WHAT NEEDS TO BE DONE: Leaving out every picture, retype the lines below from the top through the one that contains "left side passage')".

DATA:
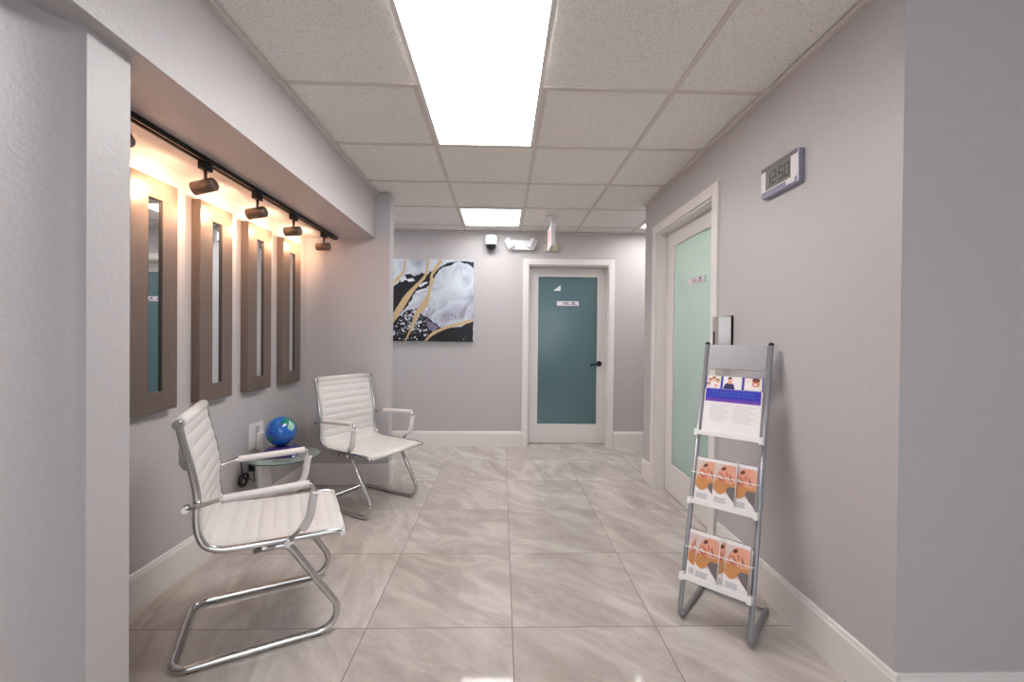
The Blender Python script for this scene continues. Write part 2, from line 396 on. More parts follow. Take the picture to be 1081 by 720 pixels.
# ------------------------------------------------------------------ ceiling lights
diffM = mat('troffer_diffuser', lin(255, 252, 250), .5, emit=(1, .99, .985, 1), es=PANEL_POWER)
frameM = mat('troffer_frame', lin(226, 220, 216), .45)
diffM2 = mat('troffer_diffuser_dim', lin(255, 252, 250), .5, emit=(1, .99, .985, 1), es=PANEL_POWER*.78)     # emission lowered to keep the back wall from washing out
def troffer(x0, y0, x1, y1, label, group='ceiling light panels', dm=None):
    c = ((x0+x1)/2, (y0+y1)/2, H)
    t = empty('ceiling_light', c, 0, label, 'ceiling light', group)
    hx, hy, f = (x1-x0)/2, (y1-y0)/2, .02
    k = MB().box((-hx, -hy, -.004), (-hx+f, hy, .002)).box((hx-f, -hy, -.004), (hx, hy, .002))
    k.box((-hx+f, -hy, -.004), (hx-f, -hy+f, .002)).box((-hx+f, hy-f, -.004), (hx-f, hy, .002))
    k.build('frame', frameM, t)
    MB().box((-hx+f, -hy+f, -.003), (hx-f, hy-f, .002)).build('diffuser', dm or diffM, t)
gx = lambda k: -.417 + .61*k
gy = lambda k: 1.982 + .61*k
troffer(gx(0)+.013, gy(-1)+.013, gx(1)-.013, gy(1)-.013, 'long bright ceiling panel light nearest the viewer')
troffer(gx(0)+.013, gy(3)+.013, gx(1)-.013, gy(4)-.013, 'square bright ceiling panel light near the back wall', dm=diffM2)
troffer(gx(3)+.013, gy(3)+.013, gx(4)-.013, gy(4)-.013, 'square ceiling panel light round the right hand corner, only a corner showing')
troffer(gx(0)+.013, gy(-5)+.013, gx(1)-.013, gy(-4)-.013, 'added unseen square ceiling panel light behind the viewer')  # added for fill, out of view behind the camera
troffer(gx(-3)+.013, gy(3)+.013, gx(-2)-.013, gy(4)-.013, 'added unseen square ceiling panel light in the left side passage')  # added light, hidden beyond the alcove end wall

# ------------------------------------------------------------------ alcove: mirror panels
taupe = noisy(mat('taupe_metallic_finish', lin(118, 103, 95), .33, .35, .6), 90, .06, .001, .06, stretch=(1, 1, .06))
mirrM = mat('mirror_glass', (.86, .88, .87, 1), .015, 1)
edgeM = mat('dark_recess', lin(52, 46, 43), .5)
def mirror_panel(y0, label):
    t = empty('wall_mirror', (XA, y0+.13, .857), 0, label, 'mirror', 'narrow mirrors in the alcove')
    W2, HH, d, mw, m0, m1 = .13, 1.043, .046, .04, .088, .955
    k = MB()
    ring = [[(W2-.003, .003, HH-.003, d), (W2, 0, HH, d-.003), (W2, 0, HH, .001), (mw, m0, m1, .001), (mw, m0, m1, d)][i] for i in range(5)]
    rr = [[k.v((x, s*a, z0 if q == 0 else z1)) for s, q in ((-1,0),(1,0),(1,1),(-1,1))] for a, z0, z1, x in ring]
    for A, Bq in zip(rr, rr[1:]+rr[:1]):
        for j in range(4): k.face([A[j], A[(j+1)%4], Bq[(j+1)%4], Bq[j]], taupe)
    k.build('frame', None, t)
    MB().box((.003, -mw+.0005, m0+.0005), (d-.009, mw-.0005, m1-.0005)).build('mirror', mirrM, t)
    k = MB()
    for a, b_ in (((d-.0088, -mw+.0002, m0), (d-.0006, -mw+.003, m1)), ((d-.0088, mw-.003, m0), (d-.0006, mw-.0002, m1)), ((d-.0088, -mw+.003, m1-.003), (d-.0006, mw-.003, m1-.0002))): k.box(a, b_)
    k.build('inner_lip', edgeM, t)
for y0, lb in ((1.787, 'brown framed narrow mirror nearest the grey pier'), (2.195, 'second narrow brown framed mirror from the grey pier'),
               (2.603, 'third narrow brown framed mirror, above the globe'), (3.013, 'narrow brown framed mirror farthest down the alcove, by the corner')):
    mirror_panel(y0, lb)

# ------------------------------------------------------------------ track lights
bronze = mat('dark_bronze_metal', lin(118, 100, 90), .34, .6)
railM = mat('black_track', lin(30, 25, 23), .4, .3)
bulbM = mat('warm_bulb_face', lin(255, 226, 190), .4, emit=(1, .72, .42, 1), es=14)
RX = -1.345
rail = tag(MB().box((RX-.018, 1.27, ZS-.022), (RX-.007, 3.42, ZS-.0005)).box((RX+.007, 1.27, ZS-.022), (RX+.018, 3.42, ZS-.0005))
           .box((RX-.007, 1.27, ZS-.008), (RX+.007, 3.42, ZS-.0005)).box((RX-.0185, 3.42, ZS-.0225), (RX+.0185, 3.43, ZS-.0005)).build('lighting_track', railM, origin=(RX, 2.35, ZS-.022)),
           'long black lighting track under the soffit above the mirrors', 'light track')
def track_head(y, tilt, label):
    t = empty('track_light', (RX, y, ZS-.022), 0, label, 'spotlight', 'track spotlights over the mirrors')
    MB().box((-.016, -.03, -.034), (.016, .03, 0), bev=.004).build('adapter', railM, t)
    MB().cyl((0, 0, -.034), (0, 0, -.078), .007).build('stem', bronze, t)
    X = Matrix.Translation((0, 0, -.104)) @ Matrix.Rotation(-tilt, 4, 'Y')
    k = MB(); k.X = X @ Matrix.Rotation(-PI/2, 4, 'Y')
    k.lathe([(.022, -.046), (.027, -.044), (.0295, -.039), (.0295, .052), (.027, .052), (.027, .046)], n=36, caps=False)
    k.lathe([(.0001, -.046), (.022, -.046)], n=36, caps=False)
    k.build('lamp_shade', bronze, t)
    k = MB(); k.X = X @ Matrix.Rotation(-PI/2, 4, 'Y')
    k.lathe([(.0001, .045), (.0268, .045)], n=30, caps=False).build('bulb', bulbM, t)
    ld = bpy.data.lights.new('spot', 'SPOT'); ld.energy = SPOT_POWER; ld.color = WARM; ld.spot_size = 3.05; ld.spot_blend = 1.0; ld.shadow_soft_size = .025
    lo = bpy.data.objects.new('bulb_glow', ld); COL.objects.link(lo); lo.parent = t
    lo.matrix_local = X @ Matrix.Translation((-.056, 0, 0)) @ Matrix.Rotation(PI/2, 4, 'Y')
for y, tl_, lb in ((1.50, .26, 'bronze track spotlight half hidden behind the grey pier'), (1.94, .24, 'bronze track spotlight second from the grey pier, above the first gap between mirrors'),
               (2.345, .18, 'middle bronze track spotlight of the five on the track'), (2.745, .08, 'bronze track spotlight second from the far end of the track'),
               (3.205, .02, 'bronze track spotlight at the far end of the track, by the corner')):
    track_head(y, tl_, lb)

# ------------------------------------------------------------------ chairs
leather = noisy(mat('white_leather', lin(214, 209, 206), .42, spec=.45), 900, .08, .0005, .0)
chrome = mat('chrome', (.62, .61, .60, 1), .12, 1)
steelM = mat('brushed_steel', (.42, .42, .43, 1), .28, 1)
rubber = mat('black_plastic', lin(24, 23, 23), .5)
prof = [(-.238,.892),(-.226,.83),(-.210,.765),(-.194,.69),(-.185,.62),(-.187,.56),(-.182,.50),(-.160,.452),(-.118,.430),(-.06,.4235),(.03,.4215),(.12,.4205),(.20,.4195),(.262,.418),(.298,.408)]
path = [Vector((a, 0, c)) for a, c in prof]
dense = spline(path, 14)
arc = [0]
for a, c in zip(dense, dense[1:]): arc.append(arc[-1] + (c-a).length)
TOT = arc[-1]
def resample(n):
    out = []; j = 0
    for i in range(n):
        t = TOT*i/(n-1)
        while j < len(arc)-2 and arc[j+1] < t: j += 1
        f = (t-arc[j])/max(1e-9, arc[j+1]-arc[j]); out.append((dense[j].lerp(dense[j+1], min(1, f)), t))
    return out
line = resample(220)
PITCH = TOT/18
def sling(i0, i1):
    k = MB(); lat = [-.236,-.233,-.222,-.18,0,.18,.222,.233,.236]; th = [.15,.65,1,1,1,1,1,.65,.15]
    top = []; bot = []
    for i in range(i0, i1+1):
        p, t = line[i]; d = (line[min(i+1, 219)][0]-line[max(i-1, 0)][0]).normalized(); n = Vector((-d.z, 0, d.x))
        if n.x < 0 and abs(d.z) > .8: n = -n
        if abs(d.z) <= .8 and n.z < 0: n = -n
        hr = .0085 + .006*abs(math.sin(PI*t/PITCH))**.5; hs = [.009, .009, .6*hr+.0042] + [hr]*3 + [.6*hr+.0042, .009, .009]
        top.append([k.v(p + n*h*c + Vector((0, y, 0))) for y, c, h in zip(lat, th, hs)])
        bot.append([k.v(p - n*.0085*c + Vector((0, y, 0))) for y, c in zip(lat, th)])
    m_ = len(lat)
    for A, Bq, flip in ((top, top, 0), (bot, bot, 1)):
        for r in range(len(A)-1):
            for c in range(m_-1): k.face([A[r][c], A[r][c+1], A[r+1][c+1], A[r+1][c]], None, True)
    for r in range(len(top)-1):
        for c in (0, m_-1): k.face([top[r][c], top[r+1][c], bot[r+1][c], bot[r][c]], None, True)
    for r in (0, -1):
        for c in range(m_-1): k.face([top[r][c], top[r][c+1], bot[r][c+1], bot[r][c]])
    return k
split = next(i for i, (p, t) in enumerate(line) if p.z < .47)
split = min(range(220), key=lambda i: abs(line[i][1] - round(line[split][1]/PITCH)*PITCH))
def make_chair(loc, ang, label):
    t = empty('visitor_chair', loc, ang, label, 'chair', 'white leather visitor chairs')
    k = sling(0, split); k.cyl((-.240, -.236, .893), (-.240, .236, .893), .0215, n=28); k.build('backrest', leather, t)
    k = sling(split, 219); k.cyl((.297, -.236, .409), (.297, .236, .409), .0125, n=24); k.build('seat', leather, t)
    for s in (-1, 1):
        pts = [Vector((p.x, s*.2465, p.z)) for p in spline(path, 5)]
        k = MB().tube(pts, .0095, n=12, rz=.0125, up=(0, 0, 1) if False else None)
        k.cyl((-.240, s*.237, .893), (-.240, s*.2585, .893), .0155, n=24).cyl((-.240, s*.2585, .893), (-.240, s*.260, .893), .010, n=20)
        k.cyl((.297, s*.236, .409), (.297, s*.2585, .409), .012, n=20)
        k.build('side_frame', chrome, t)
        # arm loop: chrome tube with two white padded sleeves
        y = s*.276
        ap = fillet([(-.222, s*.262, .598), (-.17, s*.266, .606), (-.12, y, .620), (.195, y, .634), (.175, y, .50), (.098, s*.258, .412)], [0, .05, .06, .032, .12, 0], 8)
        arm = MB().tube(ap, .0095, n=14, rz=.0085)
        arm.cyl((-.215, s*.236, .598), (-.215, s*.272, .598), .0115).cyl((.098, s*.236, .413), (.098, s*.27, .413), .0125)
        a = arm.build('armrest', chrome, t)
        top = [q for q in ap if q.z > .612 and q.x < .158 and q.x > -.125]
        top = [Vector((-.108, y, .6205))] + [Vector((-.10+.272*i/8, y, .6208+.0122*i/8)) for i in range(9)]
        MB().tube(top, .0205, leather, n=18, rz=.0148, up=(0, 0, 1)).build('arm_pad', None, a)
        fr_ = [Vector((.1885-.012*i/8-.012*(i/8)**2*.6, y - s*.004*(i/8)**2, .590-.125*i/8)) for i in range(9)]
        fr_ = [Vector((.190, y, .600)), Vector((.186, y, .585)), Vector((.181, y, .555)), Vector((.176, y, .52)), Vector((.166, y-s*.001, .488)), Vector((.148, y-s*.005, .464))]
        MB().tube(spline(fr_, 5), .021, leather, n=18, rz=.0155, up=(1, 0, .2)).build('arm_pad', None, a)
    # bowed back brace
    k = MB(); n_ = 20; R = []
    for i in range(n_+1):
        y = -.245 + .49*i/n_; b_ = 1-(2*i/n_-1)**2; x = -.216-.055*b_
        R.append([k.v((x-.003, y, .728)), k.v((x+.003, y, .728)), k.v((x+.003, y, .770)), k.v((x-.003, y, .770))])
    for A, Bq in zip(R, R[1:]):
        for j in range(4): k.face([A[j], A[(j+1)%4], Bq[(j+1)%4], Bq[j]], None, j in (1, 3))
    k.face(R[0]); k.face(R[-1][::-1]); k.build('back_brace', steelM, t)
    # cantilever sled base, one bent tube
    Lh = .222; z0 = .0145
    half = [(-.015, -Lh, .393), (.10, -Lh, .393), (.337, -Lh, z0), (-.268, -Lh, z0)]
    pts = half + [(x, -y, z) for x, y, z in half[::-1]]
    MB().tube(fillet(pts, [0, .045, .072, .055, .055, .072, .045, 0], 12), .0135, n=18).build('sled_base', chrome, t)
    k = MB()
    for x in (.02, .115): k.tube([(x, -.24, .402), (x, -.2, .400), (x, .2, .400), (x, .24, .402)], .008, n=12)
    k.build('crossbar', chrome, t)
    for s in (-1, 1):
        MB().box((-.02, s*Lh-.014, .405), (.05, s*Lh+.014, .4125), bev=.002).build('mounting_block', rubber, t)
    for x, s in ((.20, -1), (.20, 1), (-.20, -1), (-.20, 1)):
        MB().box((x-.018, s*Lh-.008, 0), (x+.018, s*Lh+.008, .004), bev=.0015).build('glide', rubber, t)
    return t
ch1 = make_chair((-1.015, 1.812, 0), math.radians(26.5), 'white ribbed leather chair with chrome sled base nearest the viewer')
ch2 = copy_tree(ch1); ch2.location = (-.978, 3.085, 0); ch2.rotation_euler = (0, 0, math.radians(-29.7))
ch2['label'] = 'white ribbed leather chair with chrome sled base farther back, beyond the globe table'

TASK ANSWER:
The Blender Python script for this scene continues. Write part 2, from line 396 on. More parts follow. Take the picture to be 1081 by 720 pixels.
# ------------------------------------------------------------------ ceiling lights
diffM = mat('troffer_diffuser', lin(255, 252, 250), .5, emit=(1, .99, .985, 1), es=PANEL_POWER)
frameM = mat('troffer_frame', lin(226, 220, 216), .45)
diffM2 = mat('troffer_diffuser_dim', lin(255, 252, 250), .5, emit=(1, .99, .985, 1), es=PANEL_POWER*.78)     # emission lowered to keep the back wall from washing out
def troffer(x0, y0, x1, y1, label, group='ceiling light panels', dm=None):
    c = ((x0+x1)/2, (y0+y1)/2, H)
    t = empty('ceiling_light', c, 0, label, 'ceiling light', group)
    hx, hy, f = (x1-x0)/2, (y1-y0)/2, .02
    k = MB().box((-hx, -hy, -.004), (-hx+f, hy, .002)).box((hx-f, -hy, -.004), (hx, hy, .002))
    k.box((-hx+f, -hy, -.004), (hx-f, -hy+f, .002)).box((-hx+f, hy-f, -.004), (hx-f, hy, .002))
    k.build('frame', frameM, t)
    MB().box((-hx+f, -hy+f, -.003), (hx-f, hy-f, .002)).build('diffuser', dm or diffM, t)
gx = lambda k: -.417 + .61*k
gy = lambda k: 1.982 + .61*k
troffer(gx(0)+.013, gy(-1)+.013, gx(1)-.013, gy(1)-.013, 'long bright ceiling panel light nearest the viewer')
troffer(gx(0)+.013, gy(3)+.013, gx(1)-.013, gy(4)-.013, 'square bright ceiling panel light near the back wall', dm=diffM2)
troffer(gx(3)+.013, gy(3)+.013, gx(4)-.013, gy(4)-.013, 'square ceiling panel light round the right hand corner, only a corner showing')
troffer(gx(0)+.013, gy(-5)+.013, gx(1)-.013, gy(-4)-.013, 'added unseen square ceiling panel light behind the viewer')  # added for fill, out of view behind the camera
troffer(gx(-3)+.013, gy(3)+.013, gx(-2)-.013, gy(4)-.013, 'added unseen square ceiling panel light in the left side passage')  # added light, hidden beyond the alcove end wall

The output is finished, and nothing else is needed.